§ **Brief**:
Leave out the pictures and repeat the rest of the material exactly.
------------------------------------------------------------
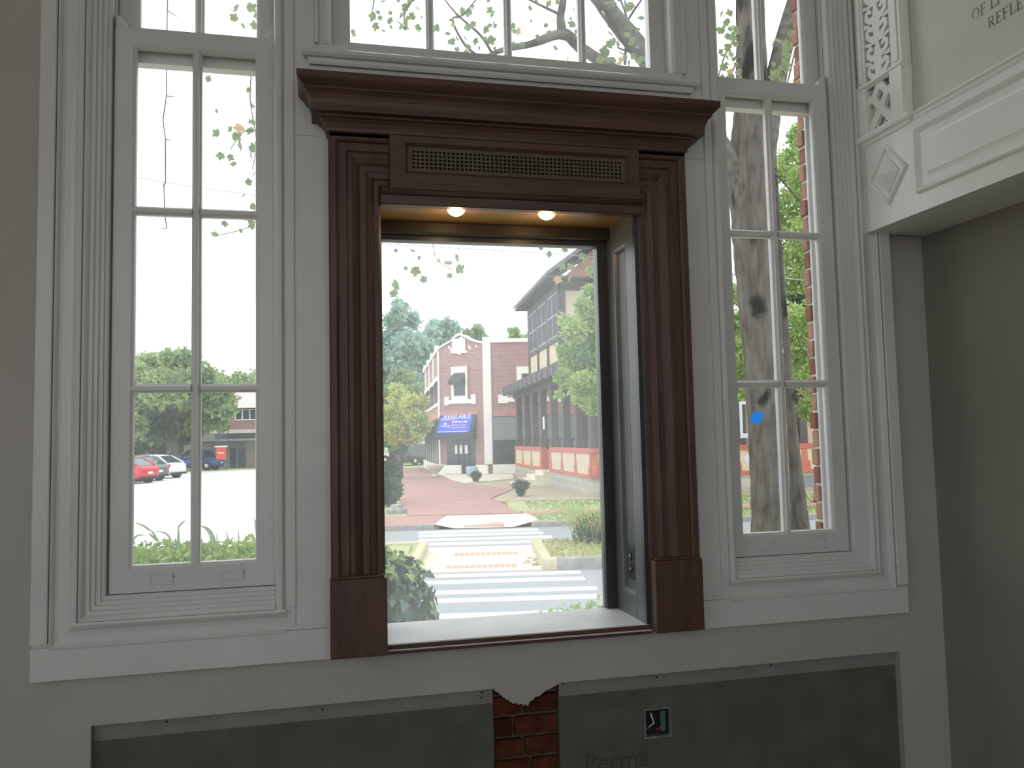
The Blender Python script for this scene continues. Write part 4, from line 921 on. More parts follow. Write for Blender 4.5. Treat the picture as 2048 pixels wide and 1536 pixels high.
# left facade going away from us
ldv = (LL0-L0)/np.linalg.norm(LL0-L0); loc_, rz_ = frame_of(L0, ldv)
fL0 = lambda mb, name, mat, **k: mb.build(name, mat, cb, loc_, rz_, **k)      # outward is +y here
fL0(MB().box(0, 15.2, -.3, 0, GZ, 6.6), 'wall', M['corner_brick'])
fL0(MB().box(0, 15.3, -.32, .10, 6.56, 6.76), 'coping', M['white_trim'])
for x in (2.2, 6.4, 10.6, 14.6): fL0(MB().prism([(x-.7, .06, 6.7), (x+.7, .06, 6.7), (x+.35, .06, 7.05), (x-.35, .06, 7.05)], (0, -.2, 0)), 'coping_step', M['white_trim'])
for x in (4.2, 8.4, 12.6): fL0(MB().box(x-.12, x+.12, 0, .08, 4.8, 6.6), 'stone_strip', M['white_trim'])
for x in (.9, 2.7, 5.0, 6.8, 9.2, 11.0, 13.3):
    fL0(MB().box(x-.05, x+1.35, -.02, .03, 4.95, 5.2), 'window_head', M['white_trim'])
    fL0(MB().box(x-.1, x+1.4, -.02, .05, 3.48, 3.66), 'window_sill', M['white_trim'])
    fL0(MB().box(x+.0, x+1.3, .0, .012, 3.66, 4.95), 'window', M['screen'])
    fL0(MB().add([(x, .03, 4.95), (x+1.3, .03, 4.95), (x+1.3, .45, 4.45), (x, .45, 4.45)], [(0, 1, 2, 3)]), 'awning', M['awning'], fixn=False)
fL0(MB().box(0, 15.2, 0, .08, 2.75, 3.1), 'shop_band', M['redband'])
fL0(MB().add([(0, .03, 2.75), (15, .03, 2.75), (15, 1.0, 1.7), (0, 1.0, 1.7), (0, 1.0, 1.45), (15, 1.0, 1.45)], [(0, 1, 2, 3), (3, 2, 5, 4)]), 'awning', M['awning'], fixn=False)
fL0(MB().box(.1, 15, 0, .03, .12, 2.7), 'shop_window', M['screen'])
for x in (1.8, 3.6, 5.6, 8, 10.4, 12.8): fL0(MB().box(x, x+.12, 0, .08, .12, 2.7), 'shop_mullion', M['white_trim'])
fL0(MB().box(0, 15.2, 0, .14, GZ, .12), 'plinth', M['white_trim'])
MB().box(0, 12, 3, 16, 0, 6.2).build('core', M['corner_brick'], cb, (.6, .5, 0), math.radians(-11))

# ---- half-timbered house with the long porch
pd_ = np.array((.07, 1.0)); pd_ /= np.linalg.norm(pd_); prz = math.atan2(pd_[1], pd_[0])
hs = tag(empty('timbered_house', (7.295, 21.35, GZ), prz), 'half-timbered house with tall porch columns, red rail and stone base', 'building')
Zo = -GZ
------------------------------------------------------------
§ **Written solution**:
The Blender Python script for this scene continues. Write part 4, from line 921 on. More parts follow. Write for Blender 4.5. Treat the picture as 2048 pixels wide and 1536 pixels high.
# left facade going away from us
ldv = (LL0-L0)/np.linalg.norm(LL0-L0); loc_, rz_ = frame_of(L0, ldv)
fL0 = lambda mb, name, mat, **k: mb.build(name, mat, cb, loc_, rz_, **k)      # outward is +y here
fL0(MB().box(0, 15.2, -.3, 0, GZ, 6.6), 'wall', M['corner_brick'])
fL0(MB().box(0, 15.3, -.32, .10, 6.56, 6.76), 'coping', M['white_trim'])
for x in (2.2, 6.4, 10.6, 14.6): fL0(MB().prism([(x-.7, .06, 6.7), (x+.7, .06, 6.7), (x+.35, .06, 7.05), (x-.35, .06, 7.05)], (0, -.2, 0)), 'coping_step', M['white_trim'])
for x in (4.2, 8.4, 12.6): fL0(MB().box(x-.12, x+.12, 0, .08, 4.8, 6.6), 'stone_strip', M['white_trim'])
for x in (.9, 2.7, 5.0, 6.8, 9.2, 11.0, 13.3):
    fL0(MB().box(x-.05, x+1.35, -.02, .03, 4.95, 5.2), 'window_head', M['white_trim'])
    fL0(MB().box(x-.1, x+1.4, -.02, .05, 3.48, 3.66), 'window_sill', M['white_trim'])
    fL0(MB().box(x+.0, x+1.3, .0, .012, 3.66, 4.95), 'window', M['screen'])
    fL0(MB().add([(x, .03, 4.95), (x+1.3, .03, 4.95), (x+1.3, .45, 4.45), (x, .45, 4.45)], [(0, 1, 2, 3)]), 'awning', M['awning'], fixn=False)
fL0(MB().box(0, 15.2, 0, .08, 2.75, 3.1), 'shop_band', M['redband'])
fL0(MB().add([(0, .03, 2.75), (15, .03, 2.75), (15, 1.0, 1.7), (0, 1.0, 1.7), (0, 1.0, 1.45), (15, 1.0, 1.45)], [(0, 1, 2, 3), (3, 2, 5, 4)]), 'awning', M['awning'], fixn=False)
fL0(MB().box(.1, 15, 0, .03, .12, 2.7), 'shop_window', M['screen'])
for x in (1.8, 3.6, 5.6, 8, 10.4, 12.8): fL0(MB().box(x, x+.12, 0, .08, .12, 2.7), 'shop_mullion', M['white_trim'])
fL0(MB().box(0, 15.2, 0, .14, GZ, .12), 'plinth', M['white_trim'])
MB().box(0, 12, 3, 16, 0, 6.2).build('core', M['corner_brick'], cb, (.6, .5, 0), math.radians(-11))

# ---- half-timbered house with the long porch
pd_ = np.array((.07, 1.0)); pd_ /= np.linalg.norm(pd_); prz = math.atan2(pd_[1], pd_[0])
hs = tag(empty('timbered_house', (7.295, 21.35, GZ), prz), 'half-timbered house with tall porch columns, red rail and stone base', 'building')
Zo = -GZ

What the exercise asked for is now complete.